A partir de la idea de la belleza, acoplada con algo que está más allá de la existencia, Chirinos transforma al baile en el juego más difícil de ganar. La historia de la niña bailarina, Catrusia, quien luego crece y sigue siendo una mujer cuyo amor es el baile, se narra en dos cuentos. El cuerpo y la danza se mueven en ambas historias. Luego, una mirada, como la del juego de los espejos, donde se habita en dos mundos diferentes y, al mismo tiempo, donde se refleja un mismo cuerpo que une a los cuentos.
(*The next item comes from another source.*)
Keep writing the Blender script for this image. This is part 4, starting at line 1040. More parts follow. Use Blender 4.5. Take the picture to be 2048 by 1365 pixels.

Un reflejo borgiano en la última fila de la sala del teatro, que logra enlazar una historia frente a otra historia (como en los espejos), e incluso más allá, une un cuento dentro de otro espacio irreal, donde los créditos finales señalan que también nosotros somos los que miramos el espectáculo. Porque jugar sería también cambiar siempre los diferentes puntos de vista, como en “La sonrisa de los hipopótamos”. Allí se detallan los símbolos del placer más allá de un cuerpo, de la mirada, del gusto. Una mujer millonaria que recibe la vista del bebé hipopótamo, fortalece su deseo de no hacer nada si simplemente algo tan inesperado llega. De nuevo, las jugadas insospechadas entre ambos cuerpos se unen en el espacio abierto de la piscina brillante, del patio invadido por la fuerza del trópico, donde no importa el desenlace de lo que allí suceda, solo es valioso el momento breve en el que dos especies naturales están juntas. De igual forma, podríamos leer otros juegos de situaciones en los demás cuentos. En la escritura de Chirinos, el verbo jugar nunca se detiene y, como en el ajedrez, todas las piezas se mueven, más allá de las distancias y del tiempo.